Seated on the floor watching the NASA Web site digitally projected on a big screen, Sydney kept her hands firmly in her lap when Principal Juan Cuadros asked how many of the children might want to visit outer space some day. Classmate Katelyn Steward wavered, raising her hand a bit, then thinking better of it.

“I’m so-so,” she said. “I think it’d be cool, but really scary.”

What all the kids can agree on is how proud they are that a Meadowlark alum is piloting the shuttle to the international space station, fulfilling a dream of becoming an astronaut. What’s more, he has taken into space with him a banner with photos of every student and staff member at Meadowlark, and he has said he hopes to personally return it later this year.

“It’s pretty cool — he went here, so he wanted to do something for this school,” said third-grader Josiah Jones, who has reservations but wouldn’t write off space travel.

Among other items Dutton has taken on the 12-day resupply mission are another banner made by Sheldon High School students, some Sheldon Irish shamrocks, a University of Oregon car flag and a gold-plated 1958 Rose Bowl ring belonging to the late Len Casanova, legendary UO football coach and athletic director.

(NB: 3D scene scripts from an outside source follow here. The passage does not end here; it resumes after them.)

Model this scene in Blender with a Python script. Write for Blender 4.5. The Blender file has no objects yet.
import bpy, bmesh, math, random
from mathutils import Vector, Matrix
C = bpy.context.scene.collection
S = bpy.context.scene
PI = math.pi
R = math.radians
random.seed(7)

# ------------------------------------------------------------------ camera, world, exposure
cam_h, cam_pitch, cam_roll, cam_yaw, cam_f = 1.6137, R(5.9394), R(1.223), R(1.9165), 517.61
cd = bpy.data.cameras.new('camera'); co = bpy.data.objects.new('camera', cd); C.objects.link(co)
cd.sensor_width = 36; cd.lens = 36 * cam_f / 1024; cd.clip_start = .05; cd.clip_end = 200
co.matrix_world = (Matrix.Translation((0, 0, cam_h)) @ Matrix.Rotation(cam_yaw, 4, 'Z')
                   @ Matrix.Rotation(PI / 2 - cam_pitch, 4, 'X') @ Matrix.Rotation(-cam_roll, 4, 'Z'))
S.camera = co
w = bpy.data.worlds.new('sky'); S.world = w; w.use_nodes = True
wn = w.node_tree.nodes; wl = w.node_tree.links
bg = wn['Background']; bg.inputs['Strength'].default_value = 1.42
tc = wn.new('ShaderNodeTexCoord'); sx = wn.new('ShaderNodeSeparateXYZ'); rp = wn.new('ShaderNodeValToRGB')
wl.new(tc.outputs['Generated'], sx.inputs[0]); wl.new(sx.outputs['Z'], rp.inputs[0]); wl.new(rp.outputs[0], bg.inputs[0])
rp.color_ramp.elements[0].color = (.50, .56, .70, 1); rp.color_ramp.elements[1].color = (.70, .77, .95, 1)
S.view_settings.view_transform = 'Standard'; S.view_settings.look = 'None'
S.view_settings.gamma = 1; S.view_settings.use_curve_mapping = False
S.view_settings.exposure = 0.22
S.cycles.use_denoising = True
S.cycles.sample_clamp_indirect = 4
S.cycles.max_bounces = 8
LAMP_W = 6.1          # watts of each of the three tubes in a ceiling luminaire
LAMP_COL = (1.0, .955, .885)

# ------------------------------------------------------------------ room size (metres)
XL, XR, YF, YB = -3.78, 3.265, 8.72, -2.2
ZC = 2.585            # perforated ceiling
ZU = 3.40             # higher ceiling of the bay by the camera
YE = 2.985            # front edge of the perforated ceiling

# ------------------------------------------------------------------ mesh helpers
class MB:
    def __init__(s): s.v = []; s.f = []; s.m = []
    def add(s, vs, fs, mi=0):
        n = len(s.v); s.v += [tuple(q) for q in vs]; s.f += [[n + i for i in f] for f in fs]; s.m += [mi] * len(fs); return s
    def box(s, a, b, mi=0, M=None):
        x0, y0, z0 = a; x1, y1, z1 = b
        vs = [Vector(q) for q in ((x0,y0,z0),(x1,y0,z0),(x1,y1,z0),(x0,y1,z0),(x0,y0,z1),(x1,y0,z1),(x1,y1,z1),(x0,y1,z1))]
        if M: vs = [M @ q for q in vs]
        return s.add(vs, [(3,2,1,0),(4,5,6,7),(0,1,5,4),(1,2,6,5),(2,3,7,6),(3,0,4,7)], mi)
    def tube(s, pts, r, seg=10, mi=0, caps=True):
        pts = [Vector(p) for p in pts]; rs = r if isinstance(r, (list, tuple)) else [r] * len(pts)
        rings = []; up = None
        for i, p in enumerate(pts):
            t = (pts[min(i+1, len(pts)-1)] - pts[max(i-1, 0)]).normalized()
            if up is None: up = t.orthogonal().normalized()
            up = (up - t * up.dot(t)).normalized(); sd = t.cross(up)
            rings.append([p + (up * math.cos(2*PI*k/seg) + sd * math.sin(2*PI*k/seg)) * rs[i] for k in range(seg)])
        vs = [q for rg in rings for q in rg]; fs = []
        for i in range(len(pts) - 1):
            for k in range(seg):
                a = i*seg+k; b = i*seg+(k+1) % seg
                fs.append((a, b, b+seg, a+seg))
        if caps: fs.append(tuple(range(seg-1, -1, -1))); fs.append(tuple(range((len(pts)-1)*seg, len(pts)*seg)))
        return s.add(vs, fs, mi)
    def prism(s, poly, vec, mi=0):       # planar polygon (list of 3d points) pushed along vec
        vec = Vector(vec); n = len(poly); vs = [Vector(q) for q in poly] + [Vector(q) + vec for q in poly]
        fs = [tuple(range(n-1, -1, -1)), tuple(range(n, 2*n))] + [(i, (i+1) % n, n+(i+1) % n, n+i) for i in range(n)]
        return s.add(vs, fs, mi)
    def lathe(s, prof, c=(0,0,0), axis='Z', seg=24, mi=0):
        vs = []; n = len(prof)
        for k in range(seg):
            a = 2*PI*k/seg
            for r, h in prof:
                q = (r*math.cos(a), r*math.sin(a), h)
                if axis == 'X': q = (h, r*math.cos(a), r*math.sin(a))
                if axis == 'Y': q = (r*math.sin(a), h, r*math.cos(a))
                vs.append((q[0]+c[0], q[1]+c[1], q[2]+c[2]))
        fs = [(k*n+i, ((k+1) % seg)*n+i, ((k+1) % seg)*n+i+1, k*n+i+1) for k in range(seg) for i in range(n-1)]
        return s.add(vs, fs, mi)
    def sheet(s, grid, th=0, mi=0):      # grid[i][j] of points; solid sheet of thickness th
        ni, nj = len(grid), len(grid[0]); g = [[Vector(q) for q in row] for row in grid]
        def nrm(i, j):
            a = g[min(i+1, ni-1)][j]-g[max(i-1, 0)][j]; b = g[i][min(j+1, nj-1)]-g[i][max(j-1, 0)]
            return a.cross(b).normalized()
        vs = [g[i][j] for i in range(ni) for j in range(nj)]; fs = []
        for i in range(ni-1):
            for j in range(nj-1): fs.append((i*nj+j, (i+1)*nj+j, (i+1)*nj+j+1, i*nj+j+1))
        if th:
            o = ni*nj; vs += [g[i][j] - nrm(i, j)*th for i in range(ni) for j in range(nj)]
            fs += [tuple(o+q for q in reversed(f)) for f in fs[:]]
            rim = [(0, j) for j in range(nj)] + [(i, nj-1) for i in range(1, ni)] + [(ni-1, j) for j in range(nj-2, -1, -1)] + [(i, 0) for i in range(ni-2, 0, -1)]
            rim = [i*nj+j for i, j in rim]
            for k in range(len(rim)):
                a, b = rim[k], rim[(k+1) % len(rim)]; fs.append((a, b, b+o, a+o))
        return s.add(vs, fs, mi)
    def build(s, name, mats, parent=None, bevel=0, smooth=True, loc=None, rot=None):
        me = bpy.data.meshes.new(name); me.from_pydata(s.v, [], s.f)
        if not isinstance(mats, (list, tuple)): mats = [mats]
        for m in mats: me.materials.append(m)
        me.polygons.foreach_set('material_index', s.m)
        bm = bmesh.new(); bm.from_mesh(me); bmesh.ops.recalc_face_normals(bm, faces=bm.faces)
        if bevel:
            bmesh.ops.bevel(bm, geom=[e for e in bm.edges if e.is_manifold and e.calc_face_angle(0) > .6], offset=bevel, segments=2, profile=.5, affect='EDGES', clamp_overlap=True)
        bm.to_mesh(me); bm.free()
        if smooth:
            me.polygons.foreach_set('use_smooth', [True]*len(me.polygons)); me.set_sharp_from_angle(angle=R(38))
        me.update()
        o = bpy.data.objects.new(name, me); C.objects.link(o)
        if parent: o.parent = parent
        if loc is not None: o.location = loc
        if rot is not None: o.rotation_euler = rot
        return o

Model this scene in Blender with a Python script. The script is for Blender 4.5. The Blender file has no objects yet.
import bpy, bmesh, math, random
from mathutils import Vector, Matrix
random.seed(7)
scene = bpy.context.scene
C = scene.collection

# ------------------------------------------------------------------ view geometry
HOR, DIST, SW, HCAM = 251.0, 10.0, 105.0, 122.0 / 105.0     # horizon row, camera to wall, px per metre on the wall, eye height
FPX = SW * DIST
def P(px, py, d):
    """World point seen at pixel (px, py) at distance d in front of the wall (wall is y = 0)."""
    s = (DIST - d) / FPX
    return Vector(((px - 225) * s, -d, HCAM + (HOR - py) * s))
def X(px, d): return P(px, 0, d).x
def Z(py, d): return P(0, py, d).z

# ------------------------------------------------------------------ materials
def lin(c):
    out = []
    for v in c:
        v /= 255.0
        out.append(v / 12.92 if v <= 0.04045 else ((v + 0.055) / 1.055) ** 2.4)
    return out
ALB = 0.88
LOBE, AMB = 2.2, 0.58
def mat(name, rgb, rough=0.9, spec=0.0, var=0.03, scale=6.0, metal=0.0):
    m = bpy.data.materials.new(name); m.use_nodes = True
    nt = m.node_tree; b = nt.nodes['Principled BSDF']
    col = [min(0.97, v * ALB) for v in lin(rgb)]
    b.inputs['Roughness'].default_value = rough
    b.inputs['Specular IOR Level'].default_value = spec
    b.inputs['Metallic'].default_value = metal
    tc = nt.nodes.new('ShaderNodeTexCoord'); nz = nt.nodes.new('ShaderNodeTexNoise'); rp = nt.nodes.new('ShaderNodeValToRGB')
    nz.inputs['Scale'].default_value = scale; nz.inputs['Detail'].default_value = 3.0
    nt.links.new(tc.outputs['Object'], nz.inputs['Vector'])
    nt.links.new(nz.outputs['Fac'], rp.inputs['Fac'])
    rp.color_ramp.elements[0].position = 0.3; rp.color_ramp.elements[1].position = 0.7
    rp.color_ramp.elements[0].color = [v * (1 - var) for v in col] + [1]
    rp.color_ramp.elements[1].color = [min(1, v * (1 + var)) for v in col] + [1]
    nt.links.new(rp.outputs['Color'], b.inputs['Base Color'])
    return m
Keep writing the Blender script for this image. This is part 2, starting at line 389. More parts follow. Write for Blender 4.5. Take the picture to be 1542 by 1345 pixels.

This is Dutton’s first time in space, and one of just four shuttle missions NASA has planned this year before retiring the orbiters in September.

Known as “Jimmy” to friends and family, Dutton, 41, already was talking about becoming an astronaut when he was at Meadowlark in the 1970s. He went on to Cal Young Middle School and graduated from Sheldon High in 1987.

He graduated with honors from the Air Force Academy in 1991 with a degree in astronautical engineering, then earned his master’s in aeronautics and astronautics in 1994 from the University of Washington. He then became an Air Force fighter pilot, flying F-15 combat air patrols in Iraq, and later served as a test pilot.

Dutton now lives in Houston with his wife, 1988 Sheldon grad Erin Ruhoff Dutton, and their four sons. But his local connections remain strong, said Nancy Muhlheim of Eugene, the mother of one of his closest friends.

Her son, Eric Muhlheim, a Disney executive who briefly attended Meadowlark and graduated with Dutton from Sheldon, is one of seven former high school classmates who traveled to Florida — in his case, from his home in Shanghai, China — to see Dutton off Monday morning. Also on hand was Linda Ague, a retired Cal Young librarian who helped Dutton research a school project about what it would take to become an astronaut.

A handful of students in Phyllis Ryan’s third-grade class at Meadow­lark also rose in the wee hours to watch the shuttle liftoff on their home TVs. They’ve done a space-related art project in honor of Dutton, and got a taste of what it takes to train for space when they visited the Science Factory for a screening of “Astronaut.”

“It was really exciting to see it,” said Isabelle Briggs, who went back to bed after watching it. “I’ve never seen anybody go off into space before.”